Bit shifting ( layer mask)

I know a lot of people are learning to write in C# from the perspective of Unity, but really the subject is so large you can earn PhD's in the science.

What you're asking about is part of computer science. You'll need to consider studying programming in C# (and/or other languages) as part of your own growth, because if you insist on learning programming from a Unity origin, you are going to be deluged with concepts far more advanced than students of programming would have to endure.

It's like you're trying to perform on a guitar in a professional band by having played on the "Garage Band" app.

That said, the subject you've inquired about is similar to what people learn to do when multiplying and dividing by 10 - remember about moving the decimal point to the right one notch for every mutliplication by 10, or to the left one notch when dividing by 10? That's what shifting does, but in powers of 2.

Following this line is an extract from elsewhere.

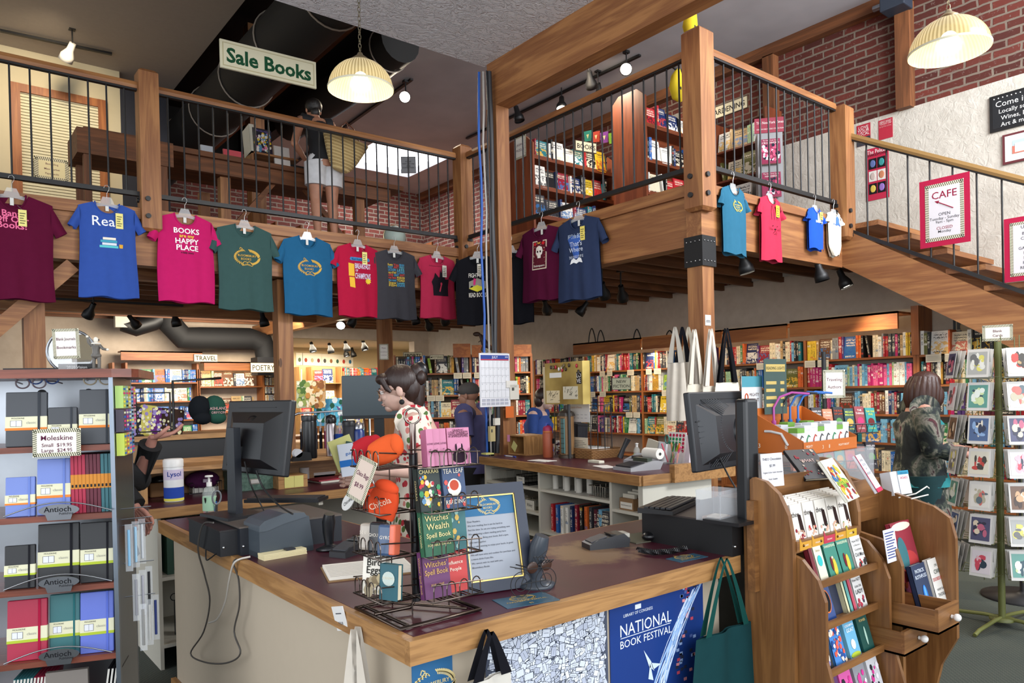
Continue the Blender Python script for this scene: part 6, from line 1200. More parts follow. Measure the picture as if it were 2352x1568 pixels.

What is happening, more fundamentally, is that you're starting with a 1 (which is your example, but you could start with any number). It has a value of 1 just like in decimal math, but it is represented as a single bit. Then, if you shift it to the left 1, as in 1<<1, you're moving that bit to the left to become 10, just as you've indicated. This is a multiplication, of 1 x 2. If you shift 1<<3, the result is 1000, which is 8 in the binary numbering system. You're correct that 1>>4 is division by a power of 2, but in this case that 1 is shifted right and out of scope - it falls away, and you get 0 (because 1 / 2^4 is less than 1, it is a fraction, and integers just truncate fractions).

However, if you start with something like 8, and write 8>>2, then 8 is divided by 2^2 (which is 4), so the result will be 2 decimal, or 10 binary.

This has nothing to do with layers specifically. The layers respond to which bits are "on" or "off" using a mask. What you're doing is fashioning the math.

I should point out that you are incorrect about one point. The do not perform any kind of logical operation like "and" or "xor", or any other form like them. The shift operators only shift bits left or right. I think you intended to say that this mask is used in a logical operation to identify layers, but your phrase suggested the did that, which it doesn't.

I should note, too, that this is such a fundamental operation that the CPU does this natively. There are shift instructions, and special circuitry (called barrel shifters) designed to perform this work very quickly, and it comes in more forms than the operators provide. Shifting with perform the kind of shift where bits that exceed either end of the "word" (32 bit word in your example, or 64 bit word in others) are simply dropped. However, there are "rolls", where the bits that are tossed out of one end are brought back end from the other. A "roll right", or ROR instruction, of 00000001 (an 8 bit value in an 8 bit register), would push the 1 bit out of the right, then back in from the left, which becomes 10000000. It has special use cases beyond the scope of our discussion, but it is useful to understand how large the subject is, and just where it applies.

I know a lot of people like to use the form 1<<8 to put a bit where the want it, but us old timers (I've been at this for decades) often prefer HEX representation to do the same. With practice we see hex values for their binary counterparts automatically, so if I needed the pattern 10100101, I'd merely use hex 0xA5. To me, 0xA5 looks like 10100101, and visa versa. Instead of 1<<8, I'd just write 0x0100.

To me, after practice, each "place" of the HEX number is 4 bits. 0x10 (a hex value) means, to me, the right most 4 bits are all zero, in the next group, going left, it's a 1, so the binary is 10000. After a little practice, this is so natural that we just don't bother with shifts to place bits.